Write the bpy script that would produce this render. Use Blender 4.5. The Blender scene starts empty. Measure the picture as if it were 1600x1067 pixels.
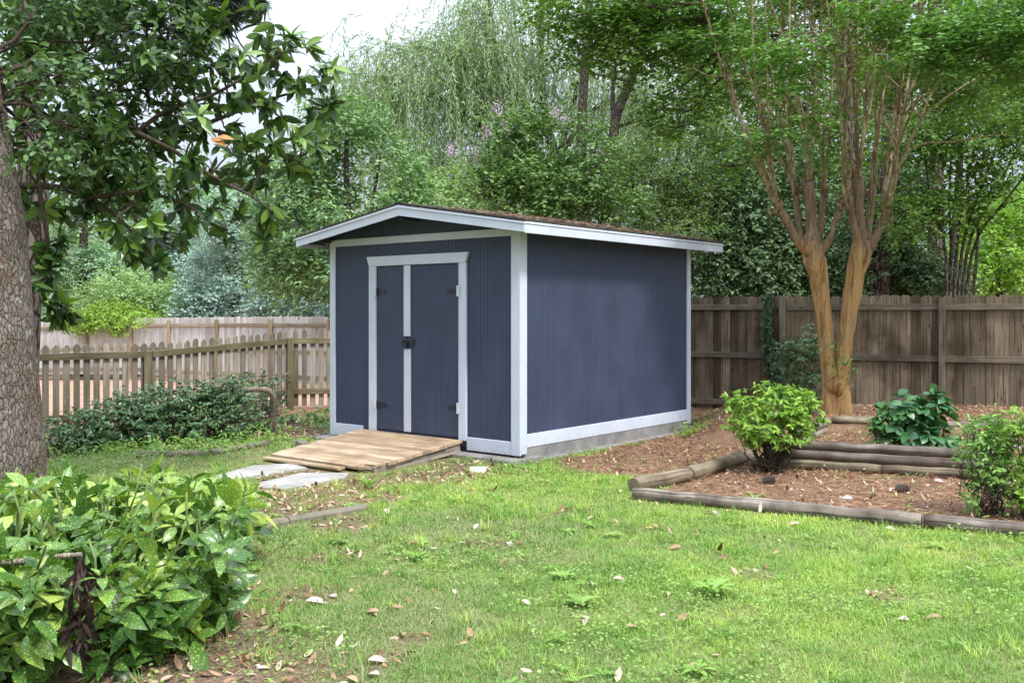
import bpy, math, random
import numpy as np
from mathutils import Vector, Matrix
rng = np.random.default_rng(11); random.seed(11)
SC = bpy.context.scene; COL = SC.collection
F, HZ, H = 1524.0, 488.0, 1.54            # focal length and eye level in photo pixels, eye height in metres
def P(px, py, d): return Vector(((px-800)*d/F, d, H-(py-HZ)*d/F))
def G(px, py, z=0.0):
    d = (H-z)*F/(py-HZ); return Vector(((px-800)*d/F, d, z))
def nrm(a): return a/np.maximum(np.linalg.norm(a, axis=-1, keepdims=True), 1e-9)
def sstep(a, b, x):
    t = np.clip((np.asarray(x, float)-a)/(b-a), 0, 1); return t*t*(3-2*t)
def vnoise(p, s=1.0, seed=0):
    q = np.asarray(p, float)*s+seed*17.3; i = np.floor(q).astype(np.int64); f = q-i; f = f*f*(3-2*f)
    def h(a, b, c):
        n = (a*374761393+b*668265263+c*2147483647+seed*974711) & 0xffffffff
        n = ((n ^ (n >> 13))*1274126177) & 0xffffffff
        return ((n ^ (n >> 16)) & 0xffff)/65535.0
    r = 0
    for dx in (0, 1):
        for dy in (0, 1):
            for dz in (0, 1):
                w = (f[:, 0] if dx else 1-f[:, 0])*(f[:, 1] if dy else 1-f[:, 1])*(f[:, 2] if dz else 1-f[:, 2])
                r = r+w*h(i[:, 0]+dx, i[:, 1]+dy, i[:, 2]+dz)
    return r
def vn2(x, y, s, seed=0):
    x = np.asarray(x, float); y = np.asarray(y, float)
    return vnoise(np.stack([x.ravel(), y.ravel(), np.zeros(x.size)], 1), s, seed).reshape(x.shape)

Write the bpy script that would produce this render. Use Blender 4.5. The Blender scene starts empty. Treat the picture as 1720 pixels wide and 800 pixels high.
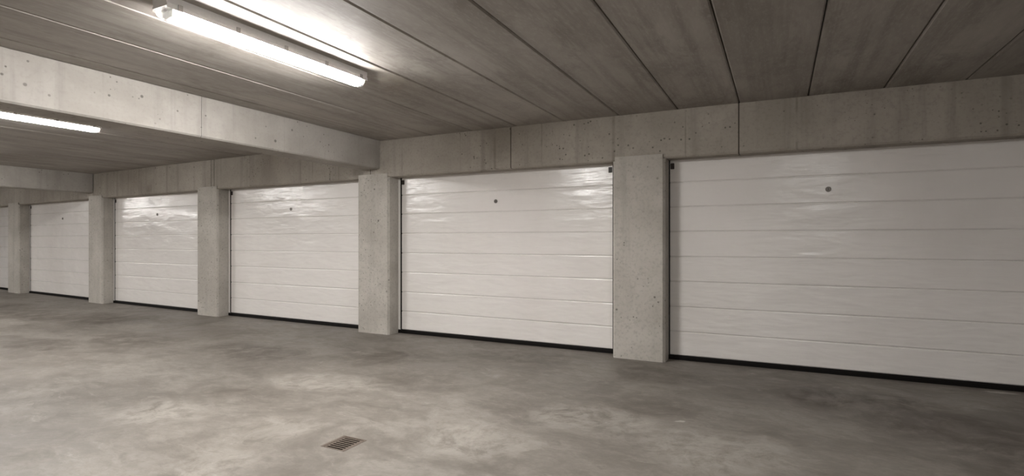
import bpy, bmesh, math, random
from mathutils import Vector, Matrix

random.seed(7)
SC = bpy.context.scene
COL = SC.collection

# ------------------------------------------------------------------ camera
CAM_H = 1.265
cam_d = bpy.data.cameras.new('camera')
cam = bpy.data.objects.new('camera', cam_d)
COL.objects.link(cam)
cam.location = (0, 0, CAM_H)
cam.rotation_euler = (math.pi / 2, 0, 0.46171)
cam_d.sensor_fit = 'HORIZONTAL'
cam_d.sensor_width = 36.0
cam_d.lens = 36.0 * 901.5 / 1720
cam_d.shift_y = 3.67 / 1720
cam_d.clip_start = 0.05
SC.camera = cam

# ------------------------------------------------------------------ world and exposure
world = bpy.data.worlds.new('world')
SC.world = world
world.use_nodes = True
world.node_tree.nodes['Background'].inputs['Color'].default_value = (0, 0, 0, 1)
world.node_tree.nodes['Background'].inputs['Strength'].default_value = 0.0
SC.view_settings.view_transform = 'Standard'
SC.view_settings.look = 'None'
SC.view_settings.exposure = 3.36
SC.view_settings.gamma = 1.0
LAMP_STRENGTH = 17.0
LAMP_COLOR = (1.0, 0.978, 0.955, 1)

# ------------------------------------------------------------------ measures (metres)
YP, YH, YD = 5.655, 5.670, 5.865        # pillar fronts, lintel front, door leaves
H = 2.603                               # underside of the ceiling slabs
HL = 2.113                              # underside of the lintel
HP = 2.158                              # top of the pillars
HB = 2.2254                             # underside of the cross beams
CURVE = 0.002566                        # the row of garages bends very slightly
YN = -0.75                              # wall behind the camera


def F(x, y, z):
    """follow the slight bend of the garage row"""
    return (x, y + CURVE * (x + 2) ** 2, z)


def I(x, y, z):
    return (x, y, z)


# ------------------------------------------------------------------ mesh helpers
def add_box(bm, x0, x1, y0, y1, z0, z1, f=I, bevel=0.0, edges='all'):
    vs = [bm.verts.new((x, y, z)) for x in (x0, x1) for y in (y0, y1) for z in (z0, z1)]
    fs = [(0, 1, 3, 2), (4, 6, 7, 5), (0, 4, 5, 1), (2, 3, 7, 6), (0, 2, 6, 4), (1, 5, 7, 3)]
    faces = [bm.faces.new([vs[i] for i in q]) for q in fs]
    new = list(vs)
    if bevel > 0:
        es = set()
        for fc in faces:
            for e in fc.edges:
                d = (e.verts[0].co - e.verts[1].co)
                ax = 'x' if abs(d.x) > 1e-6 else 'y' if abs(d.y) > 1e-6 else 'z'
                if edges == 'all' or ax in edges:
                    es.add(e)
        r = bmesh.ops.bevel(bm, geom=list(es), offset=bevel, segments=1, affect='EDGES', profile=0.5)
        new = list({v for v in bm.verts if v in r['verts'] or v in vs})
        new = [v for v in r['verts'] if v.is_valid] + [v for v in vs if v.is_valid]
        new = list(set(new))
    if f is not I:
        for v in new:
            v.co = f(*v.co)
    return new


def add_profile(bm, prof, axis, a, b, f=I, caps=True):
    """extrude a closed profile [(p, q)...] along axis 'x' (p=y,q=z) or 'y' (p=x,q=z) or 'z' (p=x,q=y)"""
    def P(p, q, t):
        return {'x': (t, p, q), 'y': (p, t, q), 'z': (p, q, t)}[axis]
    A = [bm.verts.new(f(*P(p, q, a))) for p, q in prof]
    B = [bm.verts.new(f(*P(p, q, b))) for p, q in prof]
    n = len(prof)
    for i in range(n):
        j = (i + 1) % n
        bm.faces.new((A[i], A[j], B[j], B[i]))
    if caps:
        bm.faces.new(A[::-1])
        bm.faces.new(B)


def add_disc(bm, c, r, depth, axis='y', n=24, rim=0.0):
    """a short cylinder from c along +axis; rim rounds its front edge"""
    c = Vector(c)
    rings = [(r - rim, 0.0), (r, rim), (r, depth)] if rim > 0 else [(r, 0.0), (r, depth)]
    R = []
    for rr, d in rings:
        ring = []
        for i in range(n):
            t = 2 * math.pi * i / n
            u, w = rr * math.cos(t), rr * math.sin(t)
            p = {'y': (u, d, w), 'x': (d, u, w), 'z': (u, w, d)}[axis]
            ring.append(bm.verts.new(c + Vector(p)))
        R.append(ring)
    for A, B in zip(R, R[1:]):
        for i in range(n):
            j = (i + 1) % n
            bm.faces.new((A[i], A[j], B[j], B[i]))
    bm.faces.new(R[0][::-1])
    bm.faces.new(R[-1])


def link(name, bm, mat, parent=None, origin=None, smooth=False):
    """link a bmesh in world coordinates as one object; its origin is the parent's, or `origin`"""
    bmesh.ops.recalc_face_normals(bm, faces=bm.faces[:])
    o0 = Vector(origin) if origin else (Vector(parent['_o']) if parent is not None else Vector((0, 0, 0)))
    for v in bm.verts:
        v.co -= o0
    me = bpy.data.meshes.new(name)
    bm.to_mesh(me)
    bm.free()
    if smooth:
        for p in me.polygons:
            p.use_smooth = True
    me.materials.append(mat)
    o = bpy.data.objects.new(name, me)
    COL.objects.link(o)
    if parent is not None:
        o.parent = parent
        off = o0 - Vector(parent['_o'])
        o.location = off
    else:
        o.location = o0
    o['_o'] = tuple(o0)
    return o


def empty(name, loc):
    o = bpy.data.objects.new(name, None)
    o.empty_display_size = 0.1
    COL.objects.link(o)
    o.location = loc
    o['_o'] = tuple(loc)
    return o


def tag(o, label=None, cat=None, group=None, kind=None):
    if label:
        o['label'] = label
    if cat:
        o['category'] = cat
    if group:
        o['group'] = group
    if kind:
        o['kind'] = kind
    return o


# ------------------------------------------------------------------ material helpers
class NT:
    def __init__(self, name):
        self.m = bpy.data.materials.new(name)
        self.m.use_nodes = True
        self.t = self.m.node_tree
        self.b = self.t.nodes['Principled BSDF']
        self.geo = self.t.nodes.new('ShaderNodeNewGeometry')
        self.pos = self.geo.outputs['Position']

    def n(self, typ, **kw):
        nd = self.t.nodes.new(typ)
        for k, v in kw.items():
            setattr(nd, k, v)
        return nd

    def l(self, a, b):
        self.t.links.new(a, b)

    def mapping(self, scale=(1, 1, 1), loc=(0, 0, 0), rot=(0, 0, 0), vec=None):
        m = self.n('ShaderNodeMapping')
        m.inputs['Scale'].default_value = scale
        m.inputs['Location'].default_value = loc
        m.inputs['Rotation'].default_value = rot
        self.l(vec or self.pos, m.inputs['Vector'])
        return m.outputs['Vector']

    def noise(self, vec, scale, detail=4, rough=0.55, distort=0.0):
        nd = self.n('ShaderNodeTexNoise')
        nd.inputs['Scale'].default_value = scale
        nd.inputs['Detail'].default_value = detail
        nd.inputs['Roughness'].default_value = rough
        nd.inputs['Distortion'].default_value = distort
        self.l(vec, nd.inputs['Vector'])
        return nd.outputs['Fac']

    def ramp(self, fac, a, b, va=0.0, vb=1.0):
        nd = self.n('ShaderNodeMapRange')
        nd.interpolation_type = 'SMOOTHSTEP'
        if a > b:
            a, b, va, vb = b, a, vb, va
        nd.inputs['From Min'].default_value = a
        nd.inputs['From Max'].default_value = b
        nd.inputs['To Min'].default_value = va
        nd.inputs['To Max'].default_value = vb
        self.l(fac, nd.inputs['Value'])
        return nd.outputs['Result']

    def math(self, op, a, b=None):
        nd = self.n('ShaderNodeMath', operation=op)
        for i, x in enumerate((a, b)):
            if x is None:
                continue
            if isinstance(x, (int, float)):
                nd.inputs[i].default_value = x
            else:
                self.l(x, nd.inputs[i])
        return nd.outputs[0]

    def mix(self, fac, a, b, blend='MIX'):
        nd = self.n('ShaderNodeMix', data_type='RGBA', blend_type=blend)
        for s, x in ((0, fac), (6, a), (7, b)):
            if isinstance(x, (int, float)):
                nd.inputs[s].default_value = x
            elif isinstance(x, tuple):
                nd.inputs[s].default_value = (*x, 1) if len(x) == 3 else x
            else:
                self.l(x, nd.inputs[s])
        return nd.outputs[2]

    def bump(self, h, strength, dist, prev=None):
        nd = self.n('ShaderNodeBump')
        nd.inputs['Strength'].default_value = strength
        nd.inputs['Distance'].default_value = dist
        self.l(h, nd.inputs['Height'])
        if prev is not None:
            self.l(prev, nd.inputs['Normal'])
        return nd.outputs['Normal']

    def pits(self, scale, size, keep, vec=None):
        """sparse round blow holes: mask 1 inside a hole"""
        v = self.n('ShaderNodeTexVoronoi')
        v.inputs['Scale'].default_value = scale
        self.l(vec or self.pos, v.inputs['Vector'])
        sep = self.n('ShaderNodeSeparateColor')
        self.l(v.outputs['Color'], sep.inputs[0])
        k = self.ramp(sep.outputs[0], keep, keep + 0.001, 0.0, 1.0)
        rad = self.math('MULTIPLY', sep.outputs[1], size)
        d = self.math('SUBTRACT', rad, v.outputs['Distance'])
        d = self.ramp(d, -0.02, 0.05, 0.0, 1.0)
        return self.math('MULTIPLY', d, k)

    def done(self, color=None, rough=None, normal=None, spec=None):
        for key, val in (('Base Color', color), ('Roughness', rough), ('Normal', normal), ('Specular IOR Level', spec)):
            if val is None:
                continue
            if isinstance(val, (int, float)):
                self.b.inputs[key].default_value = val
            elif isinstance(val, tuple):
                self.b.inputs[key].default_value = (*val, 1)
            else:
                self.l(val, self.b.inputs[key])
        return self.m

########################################

▶ _Set task_: Reproduce the entries exactly, from the line with "800 pixels high." to the line with "LAMP_COLOR = (1.0, 0.978, 0.955, 1)", both lines included, keeping no pictures.

▶ _Output for this exercise_:
Write the bpy script that would produce this render. Use Blender 4.5. The Blender scene starts empty. Treat the picture as 1720 pixels wide and 800 pixels high.
import bpy, bmesh, math, random
from mathutils import Vector, Matrix

random.seed(7)
SC = bpy.context.scene
COL = SC.collection

# ------------------------------------------------------------------ camera
CAM_H = 1.265
cam_d = bpy.data.cameras.new('camera')
cam = bpy.data.objects.new('camera', cam_d)
COL.objects.link(cam)
cam.location = (0, 0, CAM_H)
cam.rotation_euler = (math.pi / 2, 0, 0.46171)
cam_d.sensor_fit = 'HORIZONTAL'
cam_d.sensor_width = 36.0
cam_d.lens = 36.0 * 901.5 / 1720
cam_d.shift_y = 3.67 / 1720
cam_d.clip_start = 0.05
SC.camera = cam

# ------------------------------------------------------------------ world and exposure
world = bpy.data.worlds.new('world')
SC.world = world
world.use_nodes = True
world.node_tree.nodes['Background'].inputs['Color'].default_value = (0, 0, 0, 1)
world.node_tree.nodes['Background'].inputs['Strength'].default_value = 0.0
SC.view_settings.view_transform = 'Standard'
SC.view_settings.look = 'None'
SC.view_settings.exposure = 3.36
SC.view_settings.gamma = 1.0
LAMP_STRENGTH = 17.0
LAMP_COLOR = (1.0, 0.978, 0.955, 1)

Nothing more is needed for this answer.